I would like to ask about roaming. From August, there will be connections that will be started gradually. So, you're talking about JPY10 billion to JPY20 billion benefits from roaming. From what timing -- in what magnitude are you going to see the effect? And what are you going to spend that money on? Are you going to spend on the improvement of competitiveness or profitability improvement philosophically? My understanding, raising ARPU revenue is your priority. So, probably you are going to spend more on profitability. That's my guess. But is that correct?
Thank you very much. In the first half of your question, it was not audible. Are you asking about roaming revenues from Rakuten?
Sorry. Yes.
Then, Matsuda will respond.
Thank you very much for your question. For the full year, in the first quarter, as I said, we were just as expected. So, we're not going to see particular improvements from the second quarter between JPY10 billion to JPY20 billion. In the first quarter as well as in second quarter onward, we are expecting to make progress. And there will be several discussions that will take place as we go along with the other party. And how we are going to land on is what we are going to also discuss with the other party.

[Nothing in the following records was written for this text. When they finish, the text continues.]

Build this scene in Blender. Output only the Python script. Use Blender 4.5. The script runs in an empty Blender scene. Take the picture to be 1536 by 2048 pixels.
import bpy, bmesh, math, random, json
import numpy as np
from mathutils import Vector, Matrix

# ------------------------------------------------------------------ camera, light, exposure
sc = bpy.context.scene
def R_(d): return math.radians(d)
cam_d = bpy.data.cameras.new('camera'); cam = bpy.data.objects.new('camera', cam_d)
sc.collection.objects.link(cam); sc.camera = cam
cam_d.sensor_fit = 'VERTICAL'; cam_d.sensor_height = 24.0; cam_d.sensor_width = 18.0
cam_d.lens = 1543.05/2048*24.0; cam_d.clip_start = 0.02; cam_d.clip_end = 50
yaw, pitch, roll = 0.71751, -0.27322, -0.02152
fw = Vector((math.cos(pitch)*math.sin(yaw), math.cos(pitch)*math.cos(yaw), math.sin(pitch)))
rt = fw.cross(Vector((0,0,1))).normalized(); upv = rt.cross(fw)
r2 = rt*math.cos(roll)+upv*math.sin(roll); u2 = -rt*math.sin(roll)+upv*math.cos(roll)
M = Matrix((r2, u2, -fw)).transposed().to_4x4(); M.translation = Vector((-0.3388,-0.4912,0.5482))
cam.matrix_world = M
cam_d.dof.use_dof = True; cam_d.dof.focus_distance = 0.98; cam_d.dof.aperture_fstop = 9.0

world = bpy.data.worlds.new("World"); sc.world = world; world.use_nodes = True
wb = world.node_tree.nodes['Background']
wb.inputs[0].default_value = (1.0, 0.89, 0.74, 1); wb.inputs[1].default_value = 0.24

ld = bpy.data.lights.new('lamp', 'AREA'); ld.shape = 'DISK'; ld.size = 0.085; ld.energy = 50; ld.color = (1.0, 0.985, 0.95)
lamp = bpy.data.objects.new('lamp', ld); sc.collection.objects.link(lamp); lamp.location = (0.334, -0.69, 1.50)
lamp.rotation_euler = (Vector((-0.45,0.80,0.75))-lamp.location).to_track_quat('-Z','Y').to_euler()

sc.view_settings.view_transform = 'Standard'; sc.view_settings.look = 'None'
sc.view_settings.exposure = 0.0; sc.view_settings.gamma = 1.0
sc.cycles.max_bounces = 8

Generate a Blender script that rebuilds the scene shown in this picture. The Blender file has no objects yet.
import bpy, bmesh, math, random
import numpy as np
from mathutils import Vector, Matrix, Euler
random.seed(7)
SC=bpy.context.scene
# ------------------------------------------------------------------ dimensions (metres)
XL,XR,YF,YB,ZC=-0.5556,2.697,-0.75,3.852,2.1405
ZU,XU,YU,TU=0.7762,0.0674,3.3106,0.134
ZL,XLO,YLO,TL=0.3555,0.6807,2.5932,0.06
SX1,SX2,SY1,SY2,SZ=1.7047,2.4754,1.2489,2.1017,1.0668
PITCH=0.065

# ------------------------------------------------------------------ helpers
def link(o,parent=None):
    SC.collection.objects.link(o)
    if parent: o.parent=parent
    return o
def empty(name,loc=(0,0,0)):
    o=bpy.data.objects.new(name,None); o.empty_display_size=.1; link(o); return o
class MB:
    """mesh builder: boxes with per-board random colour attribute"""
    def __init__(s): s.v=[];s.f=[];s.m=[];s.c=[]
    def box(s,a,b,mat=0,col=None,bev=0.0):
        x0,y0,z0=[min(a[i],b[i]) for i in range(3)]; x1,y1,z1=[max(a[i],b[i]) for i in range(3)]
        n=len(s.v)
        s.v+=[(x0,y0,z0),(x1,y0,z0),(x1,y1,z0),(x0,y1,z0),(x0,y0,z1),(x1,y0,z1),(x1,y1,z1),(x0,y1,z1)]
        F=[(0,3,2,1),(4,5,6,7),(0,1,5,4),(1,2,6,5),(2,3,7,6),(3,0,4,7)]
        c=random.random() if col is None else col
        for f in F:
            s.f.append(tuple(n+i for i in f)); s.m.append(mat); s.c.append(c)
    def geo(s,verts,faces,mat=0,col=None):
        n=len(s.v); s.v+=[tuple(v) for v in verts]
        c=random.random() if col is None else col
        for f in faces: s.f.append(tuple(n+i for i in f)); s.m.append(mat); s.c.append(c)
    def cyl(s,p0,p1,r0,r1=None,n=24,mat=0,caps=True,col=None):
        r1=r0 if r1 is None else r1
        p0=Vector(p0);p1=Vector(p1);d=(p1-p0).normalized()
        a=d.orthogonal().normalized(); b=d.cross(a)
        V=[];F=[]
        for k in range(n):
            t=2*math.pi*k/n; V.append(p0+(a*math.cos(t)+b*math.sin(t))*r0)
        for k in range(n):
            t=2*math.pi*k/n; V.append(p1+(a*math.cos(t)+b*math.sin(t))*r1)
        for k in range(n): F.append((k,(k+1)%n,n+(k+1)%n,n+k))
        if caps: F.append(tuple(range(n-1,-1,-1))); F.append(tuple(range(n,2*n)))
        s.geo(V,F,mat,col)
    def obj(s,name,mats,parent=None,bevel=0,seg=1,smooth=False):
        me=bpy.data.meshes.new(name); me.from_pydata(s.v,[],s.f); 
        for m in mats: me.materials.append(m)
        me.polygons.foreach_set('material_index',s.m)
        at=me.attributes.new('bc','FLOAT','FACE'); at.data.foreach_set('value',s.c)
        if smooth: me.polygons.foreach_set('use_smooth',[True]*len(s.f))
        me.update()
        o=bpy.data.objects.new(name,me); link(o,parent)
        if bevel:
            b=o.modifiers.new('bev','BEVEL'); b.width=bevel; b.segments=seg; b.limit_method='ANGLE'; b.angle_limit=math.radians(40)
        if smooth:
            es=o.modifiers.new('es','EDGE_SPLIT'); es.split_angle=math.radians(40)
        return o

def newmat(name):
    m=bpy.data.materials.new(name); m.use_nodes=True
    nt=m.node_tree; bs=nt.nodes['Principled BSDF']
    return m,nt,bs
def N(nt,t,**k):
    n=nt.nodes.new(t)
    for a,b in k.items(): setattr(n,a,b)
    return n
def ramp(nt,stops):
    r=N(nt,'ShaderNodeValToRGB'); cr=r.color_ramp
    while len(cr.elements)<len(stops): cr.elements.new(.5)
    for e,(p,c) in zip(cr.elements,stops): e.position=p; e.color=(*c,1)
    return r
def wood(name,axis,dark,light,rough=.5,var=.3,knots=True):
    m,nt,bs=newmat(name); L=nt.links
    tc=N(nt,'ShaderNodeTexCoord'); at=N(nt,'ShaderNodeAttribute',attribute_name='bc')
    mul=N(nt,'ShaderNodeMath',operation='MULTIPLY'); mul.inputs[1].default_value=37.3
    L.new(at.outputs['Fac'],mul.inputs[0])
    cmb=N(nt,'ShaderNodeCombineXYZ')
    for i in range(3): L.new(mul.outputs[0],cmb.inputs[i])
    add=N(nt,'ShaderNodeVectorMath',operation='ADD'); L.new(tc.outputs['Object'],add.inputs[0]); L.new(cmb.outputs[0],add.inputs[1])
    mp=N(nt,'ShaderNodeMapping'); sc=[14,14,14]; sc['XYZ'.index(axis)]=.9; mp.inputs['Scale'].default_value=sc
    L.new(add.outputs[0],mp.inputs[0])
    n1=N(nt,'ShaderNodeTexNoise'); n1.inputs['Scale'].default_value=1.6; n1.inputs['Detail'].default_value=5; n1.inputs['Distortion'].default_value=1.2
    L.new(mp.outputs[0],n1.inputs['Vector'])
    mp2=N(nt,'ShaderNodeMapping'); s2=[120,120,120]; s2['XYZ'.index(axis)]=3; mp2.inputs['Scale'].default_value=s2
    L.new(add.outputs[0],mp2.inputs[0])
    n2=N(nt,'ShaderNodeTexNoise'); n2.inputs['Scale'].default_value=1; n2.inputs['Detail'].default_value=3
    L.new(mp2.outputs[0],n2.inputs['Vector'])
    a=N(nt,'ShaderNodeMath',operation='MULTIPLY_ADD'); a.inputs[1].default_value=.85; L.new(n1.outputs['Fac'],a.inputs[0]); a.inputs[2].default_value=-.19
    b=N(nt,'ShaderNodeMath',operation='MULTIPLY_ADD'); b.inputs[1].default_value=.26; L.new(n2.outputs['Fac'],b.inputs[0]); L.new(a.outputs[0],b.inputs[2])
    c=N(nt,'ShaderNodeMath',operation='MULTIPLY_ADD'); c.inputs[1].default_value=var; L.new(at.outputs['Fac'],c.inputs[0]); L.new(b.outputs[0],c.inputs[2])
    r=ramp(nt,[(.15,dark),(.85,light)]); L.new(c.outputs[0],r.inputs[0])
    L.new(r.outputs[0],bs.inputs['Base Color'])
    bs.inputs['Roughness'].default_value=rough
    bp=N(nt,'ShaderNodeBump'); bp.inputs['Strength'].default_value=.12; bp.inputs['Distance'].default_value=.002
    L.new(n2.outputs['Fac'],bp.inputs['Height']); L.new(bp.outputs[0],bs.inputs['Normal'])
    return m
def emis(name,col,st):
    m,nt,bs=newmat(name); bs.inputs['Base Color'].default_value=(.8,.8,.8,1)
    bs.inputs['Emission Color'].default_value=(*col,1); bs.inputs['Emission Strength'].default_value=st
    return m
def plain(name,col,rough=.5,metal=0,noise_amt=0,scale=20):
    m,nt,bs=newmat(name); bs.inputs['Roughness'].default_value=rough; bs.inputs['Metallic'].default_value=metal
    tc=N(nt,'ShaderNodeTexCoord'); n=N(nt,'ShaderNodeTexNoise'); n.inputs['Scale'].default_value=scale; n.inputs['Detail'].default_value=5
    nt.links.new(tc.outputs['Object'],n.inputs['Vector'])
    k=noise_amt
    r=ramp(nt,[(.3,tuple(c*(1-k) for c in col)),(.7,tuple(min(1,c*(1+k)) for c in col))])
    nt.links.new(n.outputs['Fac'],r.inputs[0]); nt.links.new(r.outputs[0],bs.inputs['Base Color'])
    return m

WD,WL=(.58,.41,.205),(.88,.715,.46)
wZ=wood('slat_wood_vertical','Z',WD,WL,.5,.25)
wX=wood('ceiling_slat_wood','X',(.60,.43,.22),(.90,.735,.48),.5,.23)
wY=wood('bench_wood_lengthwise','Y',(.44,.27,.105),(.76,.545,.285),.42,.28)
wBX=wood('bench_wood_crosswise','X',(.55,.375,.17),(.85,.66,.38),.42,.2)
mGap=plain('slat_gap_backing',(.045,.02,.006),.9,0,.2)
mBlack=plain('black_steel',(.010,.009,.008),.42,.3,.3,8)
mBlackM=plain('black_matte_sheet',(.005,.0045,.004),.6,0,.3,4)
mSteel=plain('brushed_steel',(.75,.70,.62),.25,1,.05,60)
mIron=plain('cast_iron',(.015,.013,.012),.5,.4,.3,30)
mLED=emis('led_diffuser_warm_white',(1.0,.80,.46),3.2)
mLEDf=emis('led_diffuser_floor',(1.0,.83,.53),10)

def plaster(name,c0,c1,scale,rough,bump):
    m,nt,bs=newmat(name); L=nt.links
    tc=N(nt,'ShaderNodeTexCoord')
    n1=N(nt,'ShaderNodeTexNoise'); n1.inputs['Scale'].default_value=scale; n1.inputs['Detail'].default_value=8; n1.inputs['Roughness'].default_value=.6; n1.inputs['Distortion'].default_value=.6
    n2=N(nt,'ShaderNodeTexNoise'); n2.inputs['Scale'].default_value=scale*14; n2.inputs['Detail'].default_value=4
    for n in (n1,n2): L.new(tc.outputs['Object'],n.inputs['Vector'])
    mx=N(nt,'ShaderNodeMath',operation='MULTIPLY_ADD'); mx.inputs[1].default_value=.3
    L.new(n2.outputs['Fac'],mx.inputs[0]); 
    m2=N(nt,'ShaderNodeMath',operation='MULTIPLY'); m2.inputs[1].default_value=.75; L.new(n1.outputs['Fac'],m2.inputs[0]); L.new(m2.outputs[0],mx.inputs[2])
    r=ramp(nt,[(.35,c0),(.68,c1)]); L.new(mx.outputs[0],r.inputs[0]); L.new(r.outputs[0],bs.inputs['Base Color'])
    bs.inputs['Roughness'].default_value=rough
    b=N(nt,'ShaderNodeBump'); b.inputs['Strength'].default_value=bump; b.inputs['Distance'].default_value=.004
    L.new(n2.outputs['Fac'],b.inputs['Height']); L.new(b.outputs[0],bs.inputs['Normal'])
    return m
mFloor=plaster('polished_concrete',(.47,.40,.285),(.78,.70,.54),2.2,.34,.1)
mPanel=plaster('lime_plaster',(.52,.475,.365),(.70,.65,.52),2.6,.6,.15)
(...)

Does that answer your question?
Well, there were two parts to my question. So, that revenue, are you going to spend out money on the strategic approaches or initiatives or profitability, because this is the money that you would get that you had not expected initially?
I'll answer the question. Just -- this is for the full year prospect, and we're just looking at the first quarter and there could be some changes in the environment going forward. So, at this moment, as for the upside expected, we are going to make some upward revision or forecast or spent the money on any specific items were not -- have yet to decide. If there is any change in the environment going forward, we would incorporate that in our business forecast.
Did that answer your question?
Yes. Thank you.
So, we have used up our time. We'd like to conclude the financial results briefing on the first quarter of March 2024 of KDDI Corporation. Thank you very much for your attendance.